Linebacker Dan Cody sprained ligaments in his right ankle during yesterday's morning practice and is listed as day-to-day.

A few players, including cornerback Chris McAlister, wide receiver Rufus Skillern and safety Steve Paris, missed the morning session, but coach Brian Billick said their absences weren't because of injuries.

"These guys are moving in and out of practice right now," he said. "[Cornerback] Samari [Rolle] took yesterday off, Chris today. Chris has been working very hard. He's in good shape."

Billick of old

It took until Day 7 of training camp for Billick to briefly ditch his new conservative persona.

Back to his animated and verbose self, Billick responded to a recent article addressing the team's play-calling, saying there is no new changes to the Ravens' system. Billick insisted in his first big rant of camp that offensive coordinator Jim Fassel has always called every play.

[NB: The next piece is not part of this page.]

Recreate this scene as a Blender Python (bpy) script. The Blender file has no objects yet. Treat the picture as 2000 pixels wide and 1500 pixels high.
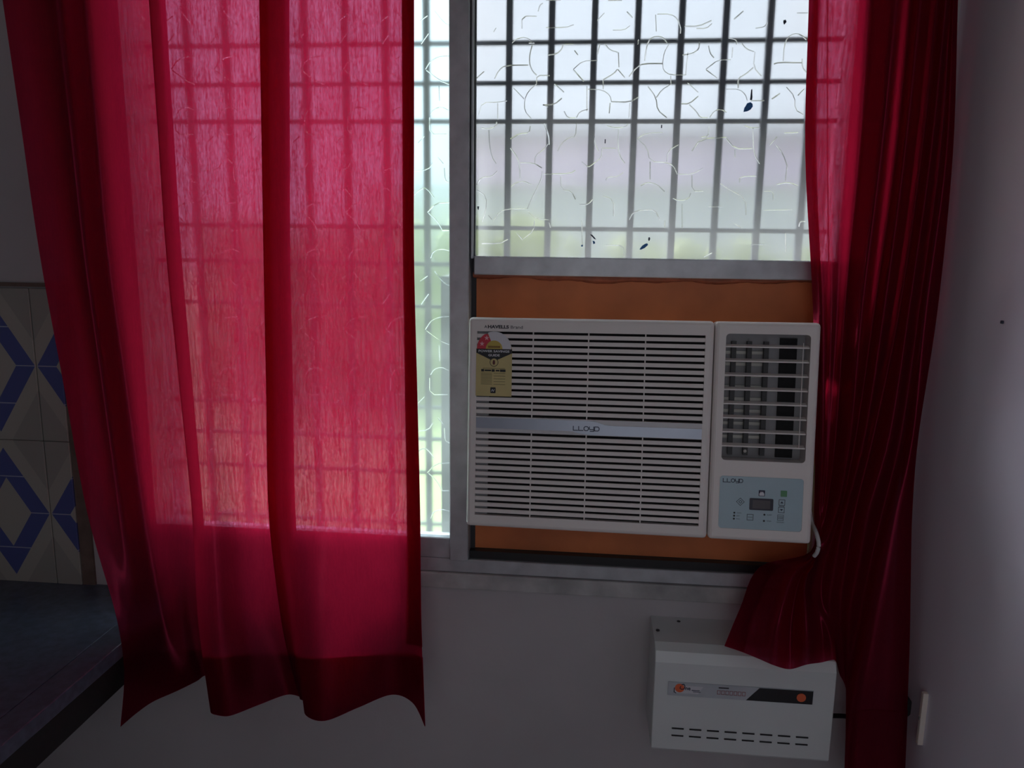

"The old Brian just showed up a little bit," Billick said.

New rules

Several NFL officials visited the team hotel to discuss rule changes for the upcoming season.

Some of those changes included reducing the time for a video review to 60 seconds from 90 seconds, the ability of coaches to ask officials to examine plays ruled down by contact, and the prohibition of rushing defenders to hit quarterbacks who have established themselves as passers below the knee.

In addition, a return team can now consider assessing the enforcement of a penalty on the kick or punt team at the end of the run, and it will be illegal for a player to use the football, the goal post, the end zone marker or any other prop to celebrate a touchdown.

End zone

Billick promised to take 15 minutes off the special teams practice yesterday if Matt Stover converted a 48-yard field goal. Stover drilled the attempt. "I hit it nice and easy," he said. ... Cody Gelvar, 13, of Pikesville presented a check for $1,000 and several instruments to offensive guard Edwin Mulitalo and his charity Big Ed's Band Foundation.

Sun reporter Jamison Hensley contributed to this article.